No libraries, no WebAssembly — just a few hundred lines of regex and DOM work. Open it.
April 18, 2026
Tool
Color Grabber shipped.
Extract color palettes from any image using median-cut quantization. Pick 5, 8, or 12 dominant colors, then export to CSS variables, SCSS, Tailwind config, Figma tokens, JSON, or plain hex. Download a branded palette PNG for sharing.
Entire algorithm runs client-side. Your image never leaves your browser. Open it.
April 18, 2026
Writing
Third blog post: why "free" isn't free.
A ~2,000-word essay on the five hidden costs of "free" online tools — data harvesting, attention arbitrage, upsell funnels, watermarking, and account lock-in — and how to spot each before you upload anything sensitive. Reinforces Tooly's trust positioning.
Read it.
April 18, 2026
Tool
JSON Fixer shipped.
A JSON formatter that's actually good. Format, minify, sort keys, validate. Tree view with collapsible nodes and item counts. Syntax-colored text view. Error messages that show the exact line and column of syntax errors (not just "Unexpected token at position 42").
Runs entirely in the browser. Samples built in for quick testing. Cmd+Enter to format. Open it.
April 18, 2026
Writing
Second blog post: the iPhone HEIC problem.
A ~1,800-word guide to Apple's HEIC photo format — what it is, why Apple uses it, the genuine compatibility problem, and three ways to stop caring about it. Targets the high-volume "heic to jpg" search query. Natural companion piece to the image compression guide.
Read it.
April 18, 2026
Tool
HEIC Unheicer shipped.
Apple's HEIC format is technically better than JPG but universally annoying when you need to share photos outside the Apple ecosystem. This tool converts HEIC to JPG, PNG, or WebP in your browser using a WebAssembly-compiled decoder.
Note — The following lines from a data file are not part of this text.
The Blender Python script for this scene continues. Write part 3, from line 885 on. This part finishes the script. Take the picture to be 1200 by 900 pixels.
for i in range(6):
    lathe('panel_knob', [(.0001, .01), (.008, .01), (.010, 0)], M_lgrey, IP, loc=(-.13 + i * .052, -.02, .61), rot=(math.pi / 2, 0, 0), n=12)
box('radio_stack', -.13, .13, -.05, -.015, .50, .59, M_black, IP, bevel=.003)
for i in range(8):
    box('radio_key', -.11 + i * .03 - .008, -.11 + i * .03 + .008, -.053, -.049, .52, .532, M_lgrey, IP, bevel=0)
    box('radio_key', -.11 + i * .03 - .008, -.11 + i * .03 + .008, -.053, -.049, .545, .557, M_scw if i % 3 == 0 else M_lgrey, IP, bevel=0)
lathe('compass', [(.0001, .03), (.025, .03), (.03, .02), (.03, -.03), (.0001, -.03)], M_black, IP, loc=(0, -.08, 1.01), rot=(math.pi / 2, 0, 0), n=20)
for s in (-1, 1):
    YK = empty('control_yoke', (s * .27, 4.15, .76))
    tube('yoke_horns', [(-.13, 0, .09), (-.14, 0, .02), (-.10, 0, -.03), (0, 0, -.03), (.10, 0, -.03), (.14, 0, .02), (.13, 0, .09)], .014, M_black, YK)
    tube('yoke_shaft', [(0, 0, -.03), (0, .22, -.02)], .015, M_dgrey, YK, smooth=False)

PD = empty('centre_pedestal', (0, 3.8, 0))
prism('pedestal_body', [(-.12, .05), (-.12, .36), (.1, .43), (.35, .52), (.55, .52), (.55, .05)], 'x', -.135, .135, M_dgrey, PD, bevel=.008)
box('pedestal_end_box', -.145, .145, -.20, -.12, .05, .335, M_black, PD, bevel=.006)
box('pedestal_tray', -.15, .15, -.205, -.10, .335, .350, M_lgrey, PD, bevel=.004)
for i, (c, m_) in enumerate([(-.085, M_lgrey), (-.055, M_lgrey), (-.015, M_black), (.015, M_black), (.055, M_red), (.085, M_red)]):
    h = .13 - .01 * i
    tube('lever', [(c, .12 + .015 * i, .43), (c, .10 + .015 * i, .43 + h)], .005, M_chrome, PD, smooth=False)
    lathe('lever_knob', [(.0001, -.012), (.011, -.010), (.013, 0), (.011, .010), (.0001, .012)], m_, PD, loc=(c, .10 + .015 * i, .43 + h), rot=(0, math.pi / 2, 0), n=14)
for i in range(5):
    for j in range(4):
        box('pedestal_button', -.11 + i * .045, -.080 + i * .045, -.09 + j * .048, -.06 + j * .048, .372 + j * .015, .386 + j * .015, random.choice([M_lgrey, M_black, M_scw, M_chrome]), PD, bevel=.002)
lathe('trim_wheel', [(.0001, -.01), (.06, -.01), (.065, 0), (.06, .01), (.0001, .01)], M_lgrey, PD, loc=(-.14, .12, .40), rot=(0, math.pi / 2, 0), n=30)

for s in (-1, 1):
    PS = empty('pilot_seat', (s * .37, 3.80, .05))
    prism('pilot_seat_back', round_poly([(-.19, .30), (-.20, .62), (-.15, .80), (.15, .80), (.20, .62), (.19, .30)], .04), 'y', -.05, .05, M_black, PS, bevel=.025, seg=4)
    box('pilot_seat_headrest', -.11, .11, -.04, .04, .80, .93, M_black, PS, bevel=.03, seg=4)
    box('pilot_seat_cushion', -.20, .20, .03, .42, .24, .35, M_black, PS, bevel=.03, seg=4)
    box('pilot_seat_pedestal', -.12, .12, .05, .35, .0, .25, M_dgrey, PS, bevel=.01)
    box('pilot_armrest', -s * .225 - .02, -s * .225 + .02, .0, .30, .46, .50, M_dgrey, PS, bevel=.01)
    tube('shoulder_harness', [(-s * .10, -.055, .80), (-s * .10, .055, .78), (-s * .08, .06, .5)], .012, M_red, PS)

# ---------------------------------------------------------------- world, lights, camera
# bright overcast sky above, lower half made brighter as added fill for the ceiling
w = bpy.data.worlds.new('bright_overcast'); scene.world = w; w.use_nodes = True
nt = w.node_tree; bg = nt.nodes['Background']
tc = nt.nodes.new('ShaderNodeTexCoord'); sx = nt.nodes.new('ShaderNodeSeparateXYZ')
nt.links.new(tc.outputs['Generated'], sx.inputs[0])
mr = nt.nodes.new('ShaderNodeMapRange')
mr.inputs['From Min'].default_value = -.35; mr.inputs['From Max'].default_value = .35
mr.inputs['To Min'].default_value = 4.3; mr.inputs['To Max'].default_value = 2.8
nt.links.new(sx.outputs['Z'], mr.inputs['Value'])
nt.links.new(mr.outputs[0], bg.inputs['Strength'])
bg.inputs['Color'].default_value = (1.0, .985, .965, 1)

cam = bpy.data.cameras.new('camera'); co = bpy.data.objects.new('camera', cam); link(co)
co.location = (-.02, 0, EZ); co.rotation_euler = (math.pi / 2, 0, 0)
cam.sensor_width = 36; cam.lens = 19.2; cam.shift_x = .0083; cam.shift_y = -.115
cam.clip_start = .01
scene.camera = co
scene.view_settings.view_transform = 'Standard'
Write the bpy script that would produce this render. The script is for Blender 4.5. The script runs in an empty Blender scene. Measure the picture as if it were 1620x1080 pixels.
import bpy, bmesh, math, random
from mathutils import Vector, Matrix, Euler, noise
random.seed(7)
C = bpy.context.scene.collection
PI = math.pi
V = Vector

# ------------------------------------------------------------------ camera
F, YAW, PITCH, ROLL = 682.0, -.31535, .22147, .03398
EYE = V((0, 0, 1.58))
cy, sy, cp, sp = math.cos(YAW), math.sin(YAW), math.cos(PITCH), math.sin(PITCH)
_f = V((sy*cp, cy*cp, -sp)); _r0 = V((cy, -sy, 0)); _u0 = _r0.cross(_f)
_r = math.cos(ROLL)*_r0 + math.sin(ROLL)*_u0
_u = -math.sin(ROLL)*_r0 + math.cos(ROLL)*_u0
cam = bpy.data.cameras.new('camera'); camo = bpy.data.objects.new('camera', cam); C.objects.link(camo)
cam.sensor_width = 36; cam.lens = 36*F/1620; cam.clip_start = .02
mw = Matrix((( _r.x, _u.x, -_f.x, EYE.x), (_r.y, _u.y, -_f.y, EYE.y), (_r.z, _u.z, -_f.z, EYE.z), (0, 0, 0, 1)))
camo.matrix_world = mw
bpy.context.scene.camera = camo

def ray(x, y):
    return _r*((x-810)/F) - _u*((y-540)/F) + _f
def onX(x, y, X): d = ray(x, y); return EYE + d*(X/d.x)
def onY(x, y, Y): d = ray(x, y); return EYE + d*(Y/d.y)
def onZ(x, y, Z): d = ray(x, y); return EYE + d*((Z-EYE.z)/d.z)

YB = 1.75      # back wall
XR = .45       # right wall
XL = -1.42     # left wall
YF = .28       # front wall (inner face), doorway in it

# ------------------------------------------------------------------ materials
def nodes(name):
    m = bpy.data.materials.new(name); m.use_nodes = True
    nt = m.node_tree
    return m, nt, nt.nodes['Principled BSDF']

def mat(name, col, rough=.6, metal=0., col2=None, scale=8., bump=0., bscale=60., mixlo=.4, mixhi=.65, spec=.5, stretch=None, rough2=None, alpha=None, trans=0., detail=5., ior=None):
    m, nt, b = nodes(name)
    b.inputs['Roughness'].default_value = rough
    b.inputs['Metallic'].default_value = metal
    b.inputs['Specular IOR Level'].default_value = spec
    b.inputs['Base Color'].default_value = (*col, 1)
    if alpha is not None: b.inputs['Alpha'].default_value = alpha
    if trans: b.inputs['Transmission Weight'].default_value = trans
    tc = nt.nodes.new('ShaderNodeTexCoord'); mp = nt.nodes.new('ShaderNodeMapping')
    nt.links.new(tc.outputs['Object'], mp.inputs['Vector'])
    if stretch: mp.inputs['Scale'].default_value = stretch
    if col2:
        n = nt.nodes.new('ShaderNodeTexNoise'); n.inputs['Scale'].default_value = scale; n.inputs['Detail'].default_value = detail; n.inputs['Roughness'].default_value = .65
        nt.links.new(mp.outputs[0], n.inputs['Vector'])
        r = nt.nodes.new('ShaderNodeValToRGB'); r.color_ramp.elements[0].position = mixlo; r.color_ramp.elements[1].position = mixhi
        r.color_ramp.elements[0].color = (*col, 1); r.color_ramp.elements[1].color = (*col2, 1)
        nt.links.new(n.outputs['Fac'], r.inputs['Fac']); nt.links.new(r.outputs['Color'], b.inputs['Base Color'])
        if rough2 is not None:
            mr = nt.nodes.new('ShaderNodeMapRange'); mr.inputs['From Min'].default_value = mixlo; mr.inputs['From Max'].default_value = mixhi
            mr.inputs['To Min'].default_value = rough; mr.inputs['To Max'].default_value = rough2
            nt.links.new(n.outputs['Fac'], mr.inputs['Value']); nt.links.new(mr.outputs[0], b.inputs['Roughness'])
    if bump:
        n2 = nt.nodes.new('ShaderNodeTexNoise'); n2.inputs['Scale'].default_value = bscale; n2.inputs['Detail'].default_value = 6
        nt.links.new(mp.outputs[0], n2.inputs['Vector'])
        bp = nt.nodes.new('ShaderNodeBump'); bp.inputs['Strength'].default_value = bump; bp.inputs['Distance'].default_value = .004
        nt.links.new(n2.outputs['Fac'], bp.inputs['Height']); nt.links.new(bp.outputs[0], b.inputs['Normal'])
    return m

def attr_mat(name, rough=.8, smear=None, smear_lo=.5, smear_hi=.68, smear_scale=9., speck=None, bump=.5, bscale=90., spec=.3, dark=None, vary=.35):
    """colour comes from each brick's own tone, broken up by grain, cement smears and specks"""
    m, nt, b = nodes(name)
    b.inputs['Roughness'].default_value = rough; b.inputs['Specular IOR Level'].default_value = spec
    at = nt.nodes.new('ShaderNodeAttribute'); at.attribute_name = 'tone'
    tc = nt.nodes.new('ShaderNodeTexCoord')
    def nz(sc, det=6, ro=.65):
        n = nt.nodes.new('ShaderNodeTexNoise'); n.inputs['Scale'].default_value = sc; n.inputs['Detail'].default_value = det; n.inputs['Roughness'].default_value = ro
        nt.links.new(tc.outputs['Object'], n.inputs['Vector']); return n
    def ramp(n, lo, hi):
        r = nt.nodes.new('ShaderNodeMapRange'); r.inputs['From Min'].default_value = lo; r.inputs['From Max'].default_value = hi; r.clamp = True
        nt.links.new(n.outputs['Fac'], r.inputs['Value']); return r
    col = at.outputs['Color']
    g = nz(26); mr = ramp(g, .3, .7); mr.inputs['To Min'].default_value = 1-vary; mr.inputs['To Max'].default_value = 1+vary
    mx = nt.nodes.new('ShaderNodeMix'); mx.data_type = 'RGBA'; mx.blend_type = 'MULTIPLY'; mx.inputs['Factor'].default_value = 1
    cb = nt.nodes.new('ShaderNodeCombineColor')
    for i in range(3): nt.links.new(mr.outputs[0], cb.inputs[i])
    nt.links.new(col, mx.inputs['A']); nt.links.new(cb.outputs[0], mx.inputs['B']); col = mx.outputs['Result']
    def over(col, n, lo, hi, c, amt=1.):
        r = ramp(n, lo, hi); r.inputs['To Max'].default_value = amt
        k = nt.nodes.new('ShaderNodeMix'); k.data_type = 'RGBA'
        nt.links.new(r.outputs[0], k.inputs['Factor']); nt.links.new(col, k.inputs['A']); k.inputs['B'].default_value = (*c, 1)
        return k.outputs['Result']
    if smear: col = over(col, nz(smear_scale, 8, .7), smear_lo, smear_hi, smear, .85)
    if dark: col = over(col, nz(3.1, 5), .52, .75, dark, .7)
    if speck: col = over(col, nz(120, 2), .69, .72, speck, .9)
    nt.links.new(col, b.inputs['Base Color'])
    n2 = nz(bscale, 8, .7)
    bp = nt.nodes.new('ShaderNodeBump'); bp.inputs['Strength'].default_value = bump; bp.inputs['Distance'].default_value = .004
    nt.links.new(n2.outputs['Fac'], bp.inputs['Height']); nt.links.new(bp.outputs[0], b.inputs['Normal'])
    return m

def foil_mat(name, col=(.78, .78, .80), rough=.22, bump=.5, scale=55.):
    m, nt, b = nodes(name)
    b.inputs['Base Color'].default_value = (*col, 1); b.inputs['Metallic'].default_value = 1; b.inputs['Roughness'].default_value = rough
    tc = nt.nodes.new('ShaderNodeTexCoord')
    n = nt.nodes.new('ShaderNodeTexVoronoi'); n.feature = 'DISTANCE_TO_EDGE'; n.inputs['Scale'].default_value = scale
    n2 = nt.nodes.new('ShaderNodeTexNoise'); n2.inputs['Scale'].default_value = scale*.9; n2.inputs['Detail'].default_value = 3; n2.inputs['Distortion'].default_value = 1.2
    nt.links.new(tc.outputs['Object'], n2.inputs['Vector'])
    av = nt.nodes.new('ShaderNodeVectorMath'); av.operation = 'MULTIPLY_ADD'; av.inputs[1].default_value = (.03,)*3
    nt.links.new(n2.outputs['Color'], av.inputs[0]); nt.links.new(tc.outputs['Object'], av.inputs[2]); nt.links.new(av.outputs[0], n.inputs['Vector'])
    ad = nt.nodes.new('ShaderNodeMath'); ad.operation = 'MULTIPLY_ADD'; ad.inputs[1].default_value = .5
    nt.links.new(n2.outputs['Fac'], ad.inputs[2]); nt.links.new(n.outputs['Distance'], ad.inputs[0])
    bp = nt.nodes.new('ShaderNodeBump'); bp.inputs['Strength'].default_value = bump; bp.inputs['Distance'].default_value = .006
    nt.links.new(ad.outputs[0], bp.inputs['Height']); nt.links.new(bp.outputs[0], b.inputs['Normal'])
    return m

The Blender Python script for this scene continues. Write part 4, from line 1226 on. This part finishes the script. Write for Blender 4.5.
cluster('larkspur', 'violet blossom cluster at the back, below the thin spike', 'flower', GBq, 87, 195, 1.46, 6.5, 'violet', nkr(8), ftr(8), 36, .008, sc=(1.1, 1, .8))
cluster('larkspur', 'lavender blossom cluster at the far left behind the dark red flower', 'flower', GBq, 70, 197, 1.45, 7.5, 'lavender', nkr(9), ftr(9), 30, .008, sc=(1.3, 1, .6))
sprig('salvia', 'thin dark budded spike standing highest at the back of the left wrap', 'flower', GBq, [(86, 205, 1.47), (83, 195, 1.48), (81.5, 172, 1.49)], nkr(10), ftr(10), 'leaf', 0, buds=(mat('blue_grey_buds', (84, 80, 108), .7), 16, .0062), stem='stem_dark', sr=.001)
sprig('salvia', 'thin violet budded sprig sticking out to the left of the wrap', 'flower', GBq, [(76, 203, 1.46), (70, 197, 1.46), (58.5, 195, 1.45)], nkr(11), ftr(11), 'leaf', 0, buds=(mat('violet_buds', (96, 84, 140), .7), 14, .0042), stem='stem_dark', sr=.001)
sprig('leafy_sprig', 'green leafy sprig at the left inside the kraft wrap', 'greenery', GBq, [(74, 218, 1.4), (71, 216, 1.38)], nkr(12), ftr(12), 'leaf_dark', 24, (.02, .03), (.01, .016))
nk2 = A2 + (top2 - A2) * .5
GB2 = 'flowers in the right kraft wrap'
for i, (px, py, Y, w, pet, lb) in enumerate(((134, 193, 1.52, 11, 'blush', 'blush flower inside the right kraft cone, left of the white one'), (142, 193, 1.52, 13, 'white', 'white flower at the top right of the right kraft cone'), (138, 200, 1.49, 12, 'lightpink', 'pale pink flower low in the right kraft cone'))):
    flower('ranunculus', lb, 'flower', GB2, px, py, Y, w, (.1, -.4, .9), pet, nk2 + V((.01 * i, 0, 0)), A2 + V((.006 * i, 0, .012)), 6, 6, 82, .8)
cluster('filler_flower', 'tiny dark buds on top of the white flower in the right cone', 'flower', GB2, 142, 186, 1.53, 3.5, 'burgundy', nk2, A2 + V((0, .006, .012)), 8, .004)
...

Supports batch conversion, quality control, and format choice. Open it.
April 18, 2026
Tool
Image Smusher shipped.
The first tool. Batch-compresses PNG, JPG, and WebP images entirely in-browser using the Canvas API. Handles up to 50 files at once. Quality slider, optional resize, EXIF stripping, batch ZIP download.
Built because I was tired of TinyPNG's 20-file limit and Squoosh's one-at-a-time flow. Open it.
April 18, 2026
Writing
First blog post: image compression guide.
A ~2,100-word practical reference for developers and designers. Covers JPG vs PNG vs WebP vs AVIF, quality settings, batch workflows, EXIF stripping, and the 15-minute checklist that cuts most sites' image weight by 60–80%.
Read it.
April 18, 2026
Branding
The name, explained.
After briefly considering "Workbench" (too generic, SEO-saturated), "Smushr," "Blorp," and "ShrinkRay," we landed on Tooly McToolface — a Boaty McBoatface reference that refused to stop being funny. The name is a joke. The tools are not.